Joseph Archer and Sky Cheema’s 15-minute war drama The Sikh Soldier views the bleakness of heroism in the colonial context through the story of the eponymous Sikh soldier fighting in WW1. The soldier, against his mother’s better judgement, joins the war effort with towering optimism. The dream of war glory, money, and national sovereignty feels so within reach to him everyone else looks blind in comparison.
Blending war with home is the film’s most interesting aspect. As Mohinder (Cheema) talks of his dreams and expectations, his parents’ (played by Irvine Iqbal and Praveen Riat) arguments for and against his dreams are directly interposed between him and the war while he is on the front lines. Appearing in dialogue with him just before he has to play his role as a soldier, they are oddities against the gritty backdrop, the yellow-brown lighting unnatural on their civilian clothes. It is precisely Mohinder’s mother’s argument: he does not belong here, this is not his war. Though his moderate father espouses ideals of bravery and honour, it is the echo of his mother’s misgivings that haunt the film.

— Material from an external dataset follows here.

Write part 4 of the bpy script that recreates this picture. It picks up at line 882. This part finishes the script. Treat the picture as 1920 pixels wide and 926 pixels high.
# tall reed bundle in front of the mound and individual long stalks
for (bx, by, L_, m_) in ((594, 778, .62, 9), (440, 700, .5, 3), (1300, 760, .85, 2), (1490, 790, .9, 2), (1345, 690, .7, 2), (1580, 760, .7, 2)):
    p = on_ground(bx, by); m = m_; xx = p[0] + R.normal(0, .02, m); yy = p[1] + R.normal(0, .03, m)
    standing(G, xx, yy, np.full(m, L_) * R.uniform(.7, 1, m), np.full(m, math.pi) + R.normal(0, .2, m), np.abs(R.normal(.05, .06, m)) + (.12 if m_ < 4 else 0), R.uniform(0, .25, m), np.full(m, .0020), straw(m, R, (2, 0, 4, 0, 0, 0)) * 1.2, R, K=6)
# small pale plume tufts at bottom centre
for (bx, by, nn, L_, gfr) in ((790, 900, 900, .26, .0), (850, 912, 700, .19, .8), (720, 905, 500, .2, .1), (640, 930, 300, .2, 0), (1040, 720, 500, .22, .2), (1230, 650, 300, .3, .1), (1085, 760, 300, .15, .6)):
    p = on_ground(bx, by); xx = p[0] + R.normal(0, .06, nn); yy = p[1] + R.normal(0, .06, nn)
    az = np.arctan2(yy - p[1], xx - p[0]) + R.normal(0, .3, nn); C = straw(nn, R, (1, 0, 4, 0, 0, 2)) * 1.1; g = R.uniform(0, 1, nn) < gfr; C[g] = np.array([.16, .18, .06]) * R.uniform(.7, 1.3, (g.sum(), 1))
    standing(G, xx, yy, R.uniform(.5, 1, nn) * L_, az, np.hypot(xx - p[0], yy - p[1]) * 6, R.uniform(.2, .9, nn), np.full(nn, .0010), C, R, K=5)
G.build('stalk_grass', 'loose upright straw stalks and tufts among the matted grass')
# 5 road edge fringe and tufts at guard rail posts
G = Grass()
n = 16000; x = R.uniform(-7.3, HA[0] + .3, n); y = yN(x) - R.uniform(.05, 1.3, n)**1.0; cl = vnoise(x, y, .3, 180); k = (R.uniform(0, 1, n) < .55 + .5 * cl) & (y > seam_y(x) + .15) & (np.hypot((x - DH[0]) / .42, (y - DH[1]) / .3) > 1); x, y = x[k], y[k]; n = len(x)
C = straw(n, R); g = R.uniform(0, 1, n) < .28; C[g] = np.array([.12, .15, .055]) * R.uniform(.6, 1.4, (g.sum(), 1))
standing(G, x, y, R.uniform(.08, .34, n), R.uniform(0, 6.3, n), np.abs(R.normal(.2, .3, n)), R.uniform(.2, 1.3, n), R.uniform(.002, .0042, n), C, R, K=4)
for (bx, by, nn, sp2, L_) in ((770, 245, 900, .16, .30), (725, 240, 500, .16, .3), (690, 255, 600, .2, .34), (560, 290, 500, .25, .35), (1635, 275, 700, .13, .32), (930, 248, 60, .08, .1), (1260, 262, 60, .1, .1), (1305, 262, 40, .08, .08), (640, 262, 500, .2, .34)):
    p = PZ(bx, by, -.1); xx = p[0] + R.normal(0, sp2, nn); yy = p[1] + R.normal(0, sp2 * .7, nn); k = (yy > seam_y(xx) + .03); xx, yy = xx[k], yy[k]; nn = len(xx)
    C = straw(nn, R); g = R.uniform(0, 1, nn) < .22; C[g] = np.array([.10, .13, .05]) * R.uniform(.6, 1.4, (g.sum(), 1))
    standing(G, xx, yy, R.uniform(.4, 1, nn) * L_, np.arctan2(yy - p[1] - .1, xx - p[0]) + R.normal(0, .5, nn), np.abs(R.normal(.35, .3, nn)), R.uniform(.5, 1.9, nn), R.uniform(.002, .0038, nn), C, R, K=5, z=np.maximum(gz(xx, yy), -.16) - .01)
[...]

Though the film has its moments, it generally fails to establish the cinematic foundations upon which to lay the emotional heft of the history it is trying to portray. The tight and mobile camerawork, for instance, does not quite match up to the grand scale of the background music. The plot itself is punctiform, something akin to memories of a jaded mind. Mohinder’s dreams, Mohinder’s squabbles, the racism in them, an act of compassion, and finally, a crime against humanity in which he is bound by duty to participate. Honour acquires a bitter taste as he picks up his gun, alongside his fellow soldiers, pointing it at his fellow countrymen. The camera judiciously looks away before the crucial moment. Further emphasizing their reminiscent quality, the depiction of the massacre is deliberately synthetic. With the exception of Mohinder, the (white) soldiers wear blindfolds, the gatherers are few, and their objective has been modified from celebration and protest to celebration only.
Overall, The Sikh Soldier is a functional attempt to depict history through memory. If indeed the narrative is one of memory, then the future is inscribed onto the past itself: the unseen Mohinder who recalls is not the same exuberant Mohinder who is recalled.